Por: Irene Vallejo
Una familia debe huir de su país natal para escapar a las matanzas desencadenadas por un gobernante tiránico.
Marchan con las manos vacías, oscilando entre el miedo y la esperanza. Les aguarda un viaje azaroso, tierras y lenguas desconocidas y la incierta tarea de recomponer sus vidas en el extranjero. La mujer acaba de dar a luz, el niño es apenas un bebé y el hombre se siente viejo ante la aventura. Podría ser la historia de una pareja de refugiados de nuestros días, pero la escena pertenece al relato bíblico.
El Evangelio de Mateo describe a esa familia amenazada por el peligro huyendo precipitadamente a Egipto para salvar la vida de su hijo único, cuando el rey Herodes el Grande ordena matar a todos los niños menores de dos años. Mateo cuenta que permanecieron en el país del Nilo hasta la muerte de Herodes, pero nada dice sobre su estancia allí. No sabemos si fueron bien acogidos o sufrieron rechazo por su origen y su religión, si los acusaron de robar el trabajo a los egipcios.

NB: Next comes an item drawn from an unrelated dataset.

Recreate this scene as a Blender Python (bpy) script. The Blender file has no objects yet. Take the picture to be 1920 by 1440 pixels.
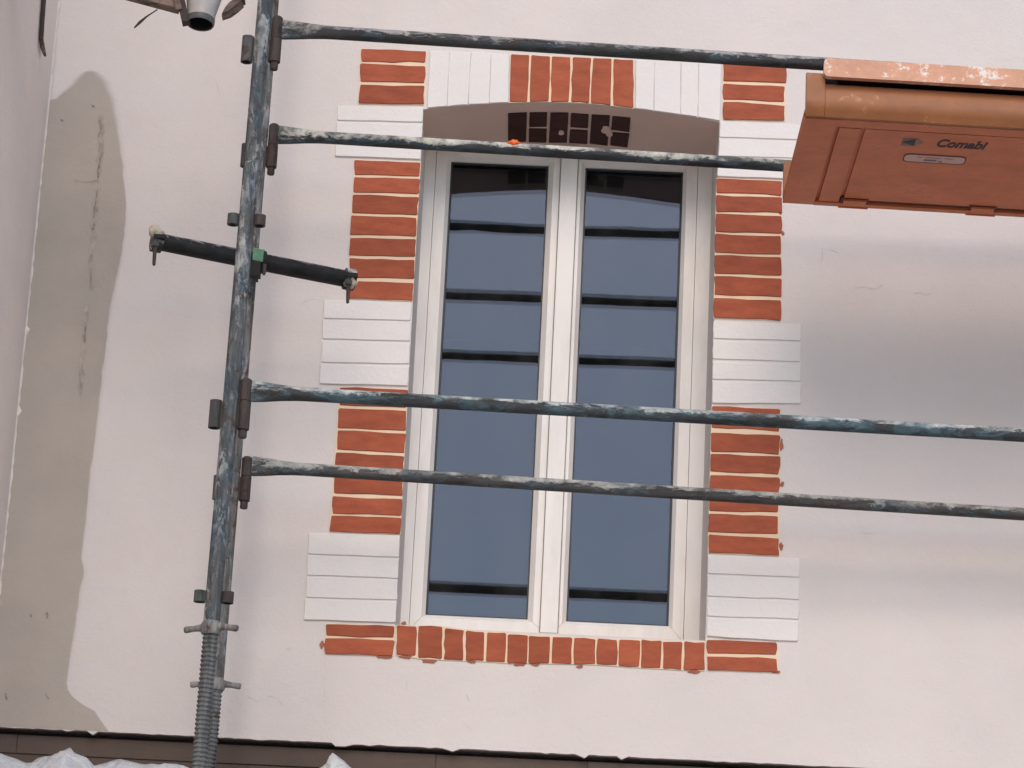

Ignoramos las penurias que soportaron o la ayuda que tal vez recibieron. Quizás convendría recordar que Jesús nació durante un viaje, que fue un joven emigrante y su suerte dependió del trato reservado a los extranjeros. En Navidad celebramos el nacimiento de un niño que ya desde sus primeros pasos tuvo que hacer frente a las penalidades de la huida, el exilio y el asilo.